DEMOKRASİ VE SİSTEM (60)
Çetelerin, mafya babalarının kendileriyle sıkı fıkı ilişkiler içinde bulunan işadamları ile birlikte siyaset dünyasının tepe noktalarında dolaşarak, paraya finans sektörüne (bankalara) hükmedecek güce ulaşmaları, ardından medyaya el atmaları ve sonunda devleti ele geçirme planlansın anda bozulmuştur. Cumhuriyetimizin 75. yıldönümünde hepimize geçmiş olsun!.. Hani neredeyse Türkiye, bir mafya cumhuriyetine dönecekmiş?!!!
M.G.K.’nın Genelkurmay’ın Medya’nın, desteğini toplumdaki, temiz toplum-dürüst siyaset özlemlerini arkasında hisseden Hükümet ve onun başı sıfatıyla Mesut YILMAZ ve İçişleri Bakanı Kutlu AKTAŞ, çetelerle ve mafyacılıkla mücadele, konusunda ciddi adımlar atarak önemli bir mesafe katettiler.
Yıllar yılı terörle boğuşan T.C. Devleti, nasıl ki ‘artık yeter!’ deyip Suriye’ye haddini bildirme ve teröre destek çıkan tüm ülkeleri uyarma noktasına geldiyse, çetelere ve mafyalaşmaya karşı da kendisini savunma noktasında, hükümeti, polisi ve yargısıyla ne yapılmak gerekiyorsa onu yapmaktadır.
Peki ama nasıl olmuş da ÇETELER, finans dünyasını, devlet ihalelerini, siyaset ilişkilerini yönlendirebilecek, uyuşturucu trafiğine hükmedip elde ettikleri, KARAPARA’yı aklamak için banka kurdurup banka satın alabilecek, bir kısım medya kuruluşlarına el değiştirebilecek güce ulaşmıştır?
Nasıl olmuştur bu?
1970’li yıllardaki sosyal, ekonomik, politik karmaşa, 12 EYLÜL 1980 askeri müdahalesiyle noktalanıp ortaklık sütliman olduktan sonra 1983 seçimleriyle başlayan yeni süreç, doludizgin bir kalkınma modelini, kural tanımayan, henüz kural ve yasaları tam oluşmamış bir piyasa ekonomisini, faiz-zam-enflasyon döngüsünü beraberinde getirmiştir. Yeni dönemde terör, eskisine göre daha örgütlü biçimde yeniden hortlamış, siyasi yelpaze giderek parçalanmış, orta sınıf erimiş, köşe-dönmecilik marifet sayılmıştır.

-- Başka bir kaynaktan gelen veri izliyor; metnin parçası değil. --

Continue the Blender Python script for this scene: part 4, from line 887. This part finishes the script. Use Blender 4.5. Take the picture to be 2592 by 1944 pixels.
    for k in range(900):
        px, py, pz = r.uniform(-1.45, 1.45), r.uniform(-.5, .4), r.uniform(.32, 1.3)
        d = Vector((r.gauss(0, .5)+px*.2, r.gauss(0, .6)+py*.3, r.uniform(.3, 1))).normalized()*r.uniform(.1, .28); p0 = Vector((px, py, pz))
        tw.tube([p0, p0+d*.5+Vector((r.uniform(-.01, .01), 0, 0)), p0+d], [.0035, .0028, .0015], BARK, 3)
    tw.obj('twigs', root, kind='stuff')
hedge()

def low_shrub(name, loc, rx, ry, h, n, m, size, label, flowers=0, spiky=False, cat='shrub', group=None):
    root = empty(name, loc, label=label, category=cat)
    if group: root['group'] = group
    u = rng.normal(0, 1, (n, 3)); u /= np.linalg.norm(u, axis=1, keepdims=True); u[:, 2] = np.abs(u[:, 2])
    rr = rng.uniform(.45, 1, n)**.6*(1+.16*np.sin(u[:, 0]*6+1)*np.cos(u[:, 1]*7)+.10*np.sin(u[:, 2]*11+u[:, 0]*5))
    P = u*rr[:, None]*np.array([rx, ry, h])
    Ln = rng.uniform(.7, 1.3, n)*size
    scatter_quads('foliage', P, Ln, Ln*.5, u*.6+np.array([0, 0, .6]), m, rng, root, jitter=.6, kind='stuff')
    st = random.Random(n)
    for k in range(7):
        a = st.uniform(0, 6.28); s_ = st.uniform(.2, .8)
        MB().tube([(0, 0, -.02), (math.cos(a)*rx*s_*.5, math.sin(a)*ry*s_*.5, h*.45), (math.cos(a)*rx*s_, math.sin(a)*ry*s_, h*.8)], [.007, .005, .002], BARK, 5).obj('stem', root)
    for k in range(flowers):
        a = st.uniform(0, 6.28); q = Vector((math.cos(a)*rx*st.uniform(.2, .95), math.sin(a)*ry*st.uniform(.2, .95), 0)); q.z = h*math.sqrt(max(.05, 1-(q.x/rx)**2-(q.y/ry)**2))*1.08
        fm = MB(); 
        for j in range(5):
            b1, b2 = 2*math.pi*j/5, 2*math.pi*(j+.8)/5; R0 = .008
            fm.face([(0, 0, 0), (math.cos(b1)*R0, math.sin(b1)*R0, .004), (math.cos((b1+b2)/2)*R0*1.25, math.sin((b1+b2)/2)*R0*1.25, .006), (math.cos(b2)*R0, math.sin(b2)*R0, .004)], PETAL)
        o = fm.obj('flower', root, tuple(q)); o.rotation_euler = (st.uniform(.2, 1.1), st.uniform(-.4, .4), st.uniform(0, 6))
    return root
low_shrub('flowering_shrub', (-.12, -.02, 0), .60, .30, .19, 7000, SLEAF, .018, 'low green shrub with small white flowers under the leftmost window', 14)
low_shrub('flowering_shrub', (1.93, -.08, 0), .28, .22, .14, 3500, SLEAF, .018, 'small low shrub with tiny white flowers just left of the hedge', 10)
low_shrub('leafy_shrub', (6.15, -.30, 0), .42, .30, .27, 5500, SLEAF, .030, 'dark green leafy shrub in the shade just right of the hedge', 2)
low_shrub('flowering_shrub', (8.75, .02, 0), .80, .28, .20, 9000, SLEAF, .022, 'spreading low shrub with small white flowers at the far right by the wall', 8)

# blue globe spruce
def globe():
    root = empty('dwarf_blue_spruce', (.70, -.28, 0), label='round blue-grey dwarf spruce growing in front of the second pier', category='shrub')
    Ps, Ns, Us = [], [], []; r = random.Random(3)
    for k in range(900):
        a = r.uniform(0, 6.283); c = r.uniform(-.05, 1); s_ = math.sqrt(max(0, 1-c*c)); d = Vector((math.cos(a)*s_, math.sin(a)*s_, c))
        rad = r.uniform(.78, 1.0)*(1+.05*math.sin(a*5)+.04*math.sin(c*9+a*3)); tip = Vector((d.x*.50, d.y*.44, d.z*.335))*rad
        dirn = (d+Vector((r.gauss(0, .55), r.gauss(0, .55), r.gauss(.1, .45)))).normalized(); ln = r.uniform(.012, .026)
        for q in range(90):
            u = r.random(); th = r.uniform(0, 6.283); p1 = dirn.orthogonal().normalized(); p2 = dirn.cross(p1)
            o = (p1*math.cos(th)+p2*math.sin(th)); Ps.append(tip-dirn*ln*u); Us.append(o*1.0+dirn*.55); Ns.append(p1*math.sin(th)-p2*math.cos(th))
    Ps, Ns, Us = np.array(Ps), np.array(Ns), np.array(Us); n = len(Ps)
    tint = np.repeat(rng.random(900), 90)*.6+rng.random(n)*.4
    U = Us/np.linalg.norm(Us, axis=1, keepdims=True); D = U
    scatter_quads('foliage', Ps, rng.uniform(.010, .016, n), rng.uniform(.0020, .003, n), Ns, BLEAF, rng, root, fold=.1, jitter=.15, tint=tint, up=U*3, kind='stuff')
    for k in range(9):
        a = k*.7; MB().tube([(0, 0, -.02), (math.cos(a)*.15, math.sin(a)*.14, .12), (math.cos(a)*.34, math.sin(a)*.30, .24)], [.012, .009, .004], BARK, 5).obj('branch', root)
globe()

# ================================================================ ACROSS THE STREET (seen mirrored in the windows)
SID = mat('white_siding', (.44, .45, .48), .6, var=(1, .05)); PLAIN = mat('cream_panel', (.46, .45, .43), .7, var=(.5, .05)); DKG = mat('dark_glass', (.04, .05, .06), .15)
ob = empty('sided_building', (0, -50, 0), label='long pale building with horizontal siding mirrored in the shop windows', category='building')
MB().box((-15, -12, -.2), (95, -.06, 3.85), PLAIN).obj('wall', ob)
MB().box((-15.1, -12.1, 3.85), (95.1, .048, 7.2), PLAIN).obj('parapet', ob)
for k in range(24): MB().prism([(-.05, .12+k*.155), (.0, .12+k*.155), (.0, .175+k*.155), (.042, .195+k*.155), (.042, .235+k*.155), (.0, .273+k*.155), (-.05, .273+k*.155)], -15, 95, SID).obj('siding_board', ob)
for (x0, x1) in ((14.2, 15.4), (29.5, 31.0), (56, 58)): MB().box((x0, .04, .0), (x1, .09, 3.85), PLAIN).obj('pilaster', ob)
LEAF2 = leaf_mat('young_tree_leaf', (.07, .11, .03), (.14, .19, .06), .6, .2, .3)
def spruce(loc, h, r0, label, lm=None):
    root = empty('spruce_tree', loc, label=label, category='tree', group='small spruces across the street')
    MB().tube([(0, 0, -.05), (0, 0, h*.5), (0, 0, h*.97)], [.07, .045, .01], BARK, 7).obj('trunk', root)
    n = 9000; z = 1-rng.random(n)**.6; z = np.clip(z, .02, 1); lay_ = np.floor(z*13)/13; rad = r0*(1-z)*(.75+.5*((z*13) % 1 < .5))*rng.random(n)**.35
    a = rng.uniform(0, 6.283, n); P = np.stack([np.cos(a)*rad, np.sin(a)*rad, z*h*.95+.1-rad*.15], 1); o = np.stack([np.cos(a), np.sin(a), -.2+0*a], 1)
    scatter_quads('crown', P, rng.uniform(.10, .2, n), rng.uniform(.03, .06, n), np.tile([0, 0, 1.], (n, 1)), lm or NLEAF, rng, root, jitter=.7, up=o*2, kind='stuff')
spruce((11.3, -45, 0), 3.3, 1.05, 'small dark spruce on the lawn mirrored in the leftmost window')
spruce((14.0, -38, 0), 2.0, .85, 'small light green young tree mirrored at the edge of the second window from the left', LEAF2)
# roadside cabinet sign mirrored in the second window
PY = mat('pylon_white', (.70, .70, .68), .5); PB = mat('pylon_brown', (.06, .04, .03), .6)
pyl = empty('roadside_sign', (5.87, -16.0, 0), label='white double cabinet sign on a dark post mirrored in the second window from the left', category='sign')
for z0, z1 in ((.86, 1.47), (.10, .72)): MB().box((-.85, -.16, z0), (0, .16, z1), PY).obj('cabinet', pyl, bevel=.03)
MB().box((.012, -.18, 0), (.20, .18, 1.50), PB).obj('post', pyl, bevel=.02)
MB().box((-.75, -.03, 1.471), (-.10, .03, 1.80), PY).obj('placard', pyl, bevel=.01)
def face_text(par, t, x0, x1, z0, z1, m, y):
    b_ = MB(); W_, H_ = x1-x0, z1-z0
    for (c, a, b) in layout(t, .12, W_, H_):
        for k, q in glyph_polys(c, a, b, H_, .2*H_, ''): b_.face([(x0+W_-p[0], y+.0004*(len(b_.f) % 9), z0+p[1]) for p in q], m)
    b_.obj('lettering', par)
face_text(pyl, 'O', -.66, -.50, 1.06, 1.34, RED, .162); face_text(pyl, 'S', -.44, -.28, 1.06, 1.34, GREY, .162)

Bulanık suda balık avlamak kolaydır. Kurt dumanlı havayı sever. İşte böyle bir ortamda siyasetçilerden bazıları, bazı işadamları çetelerle işbirliğine gitmiş, birbirlerini desteklemişler, ihalelerde çeteleri kullanmışlar ve kendileri büyük voli vururken çetelere de haraç ödemişler. Bazı devlet görevlileri de çete elemanlarıyla ahbap-çavuş ilişkilerine girmişler, Çeteler bu şekilde devletin içine sızarken, terörle mücadele ortamından yararlanarak, ‘milliyetçilik’, “vatanseverlik” sloganlarını kullanarak, mafyaya karşı ciddi operasyon yapılmasını önleyebilmiştir. Bir kısım siyasetçiye ve işadamına sırtını dayayan mafya, Emniyet’in, polisin çalışmasını zaafa düşürebilmiştir.
Bugün durum çok farklıdır. Bugün, “Temizlik başladı” diyen İçişleri Bakanı Kutlu AKTAŞ, çetelerle mücadelenin ucu kime dokunursa dokunsun sonuna kadar götürüleceğini bildirmiştir.